Large seasonal variations in Fe concentrations were recorded in both lakes, where minimum Fe values were found during a summer drought period in 2018. Interestingly, a concurrent decline in SO42− was found at a time when catchment runoff was at a minimum, which suggests that the transport of both Fe and SO42− is retained during the oxic drought episode when there is less support for formation and retention of low soluble FeS.

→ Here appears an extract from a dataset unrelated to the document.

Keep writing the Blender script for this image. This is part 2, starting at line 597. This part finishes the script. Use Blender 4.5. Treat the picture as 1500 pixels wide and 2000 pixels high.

Compared to DOM, a large part of Fe (56–89%) was in a colloidal form (0.45 µm–10 kDa) in both lakes. Opposed to Fe, the seasonal variability in the concentration of TOC was moderate. However, using spectroscopic analyses (absorption and 3D fluorescent spectra), the properties of DOM (molecular size, aromaticity and fluorescence) showed large seasonal variations related to periods with high terrestrial DOM loading versus periods with in-lake transformation processes. A major proportion of the color contributing variables, a410 and Fe, was in colloidal form, suggesting that only a small fraction of DOM is responsible for a large proportion of the color in the lakes and that there is a selective retention of Fe compared to DOM fractions in lakes. Since the mobilization and retention of compounds that predominate in a colloidal fraction (e.g., Fe) are especially vulnerable to changes in flow conditions, there is a high probability of increasing Fe variations in a future climate with increased frequency of flood and drought episodes.